Si la direction agit intelligemment, elle procèdera à un rachat d'actions. Il s'agit du scénario qui prévaut concernant le titre que nous détenons. Une de leur division est appelée à subir une importante fonte des primes. La direction a mentionné que cette baisse libérerait des réserves. En effet, pour pouvoir émettre des contrats, un assureur doit avoir un certain capital au minimum, afin de prévoir les scénarios négatifs. Et si l'on cesse de souscrire des contrats, et qu'on se libère de ses obligations, le capital qui était mis de côté peut être utilisé à d'autres fins.
Utilisons des chiffres précis pour mieux illustrer cet exemple. Un assureur détient 100M$ de capital, et empoche des primes de 80M$ par an. La prime de 80M$ est mise de côté, et l'assureur se retrouve avec un actif total de 180M$. L'assureur prévoit payer 80M$ ou moins en réclamations. Autrement, il aurait exigé plus de primes pour le risque encouru. Les 100M$ de capital servent en cas d'erreur. Si au lieu de 80M$ de réclamations, il faut en fait payer 150M$, l'assureur aura les sous nécessaires pour absorber ce scénario imprévu. Sans cette réserve, on risquerait la faillite.
Or, si la valeur marchande de cette compagnie en bourse s'élève à seulement 70M$, l'assureur devrait logiquement chercher à diminuer ses primes, afin de libérer au maximum ses réserves. Ainsi, sans aucune prime et obligation future, il pourrait utiliser les 100M$ pour racheter ses propres actions à 30% de rabais. Cette possibilité existe, car la majorité des actifs d'une société d'assurance se concentre dans des titres liquides, comme les obligations gouvernementales.

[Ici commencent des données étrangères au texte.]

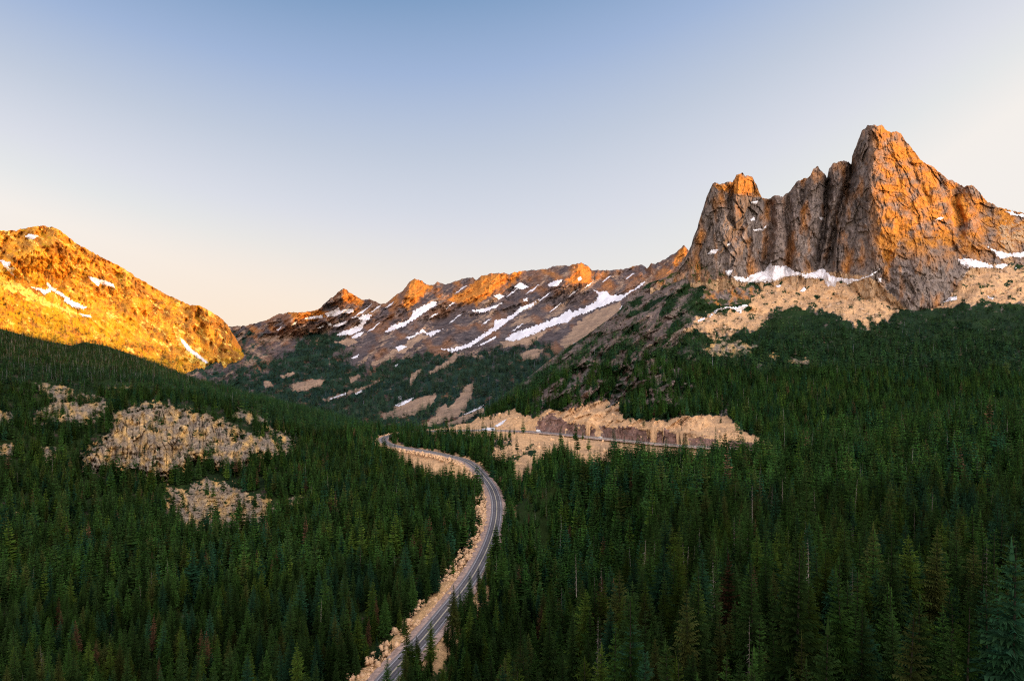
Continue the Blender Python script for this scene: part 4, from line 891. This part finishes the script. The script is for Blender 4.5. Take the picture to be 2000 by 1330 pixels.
# ------------------------------------------------------------------ conifers
KINDS = {'dark': (0.0170, 0.033, 0.0082), 'green': (0.021, 0.046, 0.009), 'yellow': (0.034, 0.053, 0.008), 'blue': (0.012, 0.033, 0.0145), 'olive': (0.034, 0.040, 0.010), 'rust': (0.062, 0.032, 0.017), 'dead': (0.155, 0.122, 0.096)}
def conifer(levels, nb, det, seed, kind, R0=0.15, base=0.10, gap=0.0, trunk=True):
    """crown of drooping sprays round a thin stem, unit height"""
    r = np.random.default_rng(seed); V = []; Fc = []; K = []
    col = np.array(KINDS[kind]); bark = np.array((0.018, 0.016, 0.010)) if kind != 'dead' else col
    def tri(a, b, c, k0, k1, k2):
        n = len(V); V.extend([a, b, c]); Fc.append((n, n + 1, n + 2)); K.extend([k0, k1, k2])
    if trunk:
        m = 5; rad = 0.0095 if kind == 'dead' else 0.011
        for i in range(m):
            a0, a1 = 2 * math.pi * i / m, 2 * math.pi * (i + 1) / m
            tri(np.array((rad * math.cos(a0), rad * math.sin(a0), -0.03)), np.array((rad * math.cos(a1), rad * math.sin(a1), -0.03)), np.array((0, 0, 0.985)), bark, bark, bark)
    dens = {'dead': 0.35, 'rust': 0.7}.get(kind, 1.0)
    for i in range(levels):
        t = (i + r.uniform(0, 0.6)) / levels; h = base + (0.985 - base) * t
        rad = R0 * (1 - t) ** 0.78 * r.uniform(0.8, 1.12) + 0.006
        if t < 0.22: rad *= 0.72 + 1.27 * t
        n = max(3, int(round(nb * dens * (0.6 + 0.5 * (1 - t)))))
        a0 = r.uniform(0, 6.28)
        for j in range(n):
            if r.random() < gap: continue
            az = a0 + 2 * math.pi * j / n + r.normal(0, 0.22); L = rad * r.uniform(0.62, 1.25)
            dr = (0.42 - 0.62 * t) * r.uniform(0.6, 1.3)       # lower boughs droop, upper ones rise
            if kind == 'dead': dr = r.uniform(0.1, 0.9); L *= r.uniform(0.2, 0.85)
            u = np.array((math.cos(az), math.sin(az), 0)); w = np.array((-math.sin(az), math.cos(az), 0))
            o = np.array((0, 0, h)); sh = r.uniform(0.72, 1.28); hue = np.array((r.uniform(0.85, 1.2), 1, r.uniform(0.8, 1.15)))
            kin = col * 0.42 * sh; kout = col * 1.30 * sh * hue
            def sp(q): return o + u * L * q + np.array((0, 0, -dr * L * q + 0.10 * L * q * q))
            if kind == 'dead':
                th = 0.003; tri(sp(0) + w * th - u * 0.004, sp(0) - w * th, sp(1), kin * 2, kin * 2, kout); continue
            if det >= 2:
                S = 5
                for s_ in range(S):
                    q0, q1 = s_ / S, (s_ + 1.1) / S; wd = L * 0.27 * (1 - 0.5 * q0) * r.uniform(0.6, 1.3)
                    for sg in (-1, 1):
                        tip = sp(min(1.1, q0 + 0.34)) + w * sg * wd + np.array((0, 0, -wd * r.uniform(0.3, 1.1)))
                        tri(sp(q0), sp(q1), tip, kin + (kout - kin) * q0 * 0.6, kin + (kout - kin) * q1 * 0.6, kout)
                tri(sp(0.8) + w * L * 0.05, sp(0.8) - w * L * 0.05, sp(1.12), kout * 0.8, kout * 0.8, kout * 1.15)
            elif det == 1:
                wd = L * 0.42 * r.uniform(0.8, 1.2)
                for sg in (-1, 1):
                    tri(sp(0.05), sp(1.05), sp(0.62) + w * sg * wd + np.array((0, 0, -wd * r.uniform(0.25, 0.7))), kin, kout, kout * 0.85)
            else:
                wd = L * 0.55
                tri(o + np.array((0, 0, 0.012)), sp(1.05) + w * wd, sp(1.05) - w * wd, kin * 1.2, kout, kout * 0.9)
    # leader
    if kind != 'dead': tri(np.array((0.008, 0, 0.93)), np.array((-0.008, 0.004, 0.93)), np.array((0, 0, 1.0)), col, col, col * 1.2)
    V = np.array(V)
    bend = 0.012 * r.uniform(-1, 1, 2); V[:, 0] += bend[0] * V[:, 2] ** 2; V[:, 1] += bend[1] * V[:, 2] ** 2
    return V, np.array(Fc), np.array(K)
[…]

Voilà pourquoi nous bénéficions d'une importante marge de sécurité. Toute baisse de primes est bienvenue, puisque la direction procèdera à un important rachat. Dans le cas contraire, si les primes demeurent alléchantes et qu'elles augmentent, les profits gonfleront. Comme le titre se transige à prix d'aubaine, toute hausse des profits propulsera la valeur du titre. Donc, dans un scénario tout comme dans l'autre, nous demeurons gagnants.
Si le titre se transigeait plutôt à deux fois sa valeur au livre, c'est-à-dire, à 200M$ plutôt que 70M$, la marge de sécurité serait absente. Si les profits diminuent, la valeur future des profits dégringole, et un effondrement du prix en bourse est prévisible.
Pour conclure, la marge de sécurité peut se retrouver à plusieurs niveaux. Elle diffère selon la situation. Toutefois, elle prévoit toujours une porte de sortie au cas où le scénario de base ne se réalise point. À défaut de toujours avoir raison sur nos estimés futurs, on peut se protéger en cherchant des alternatives en guise de compensation.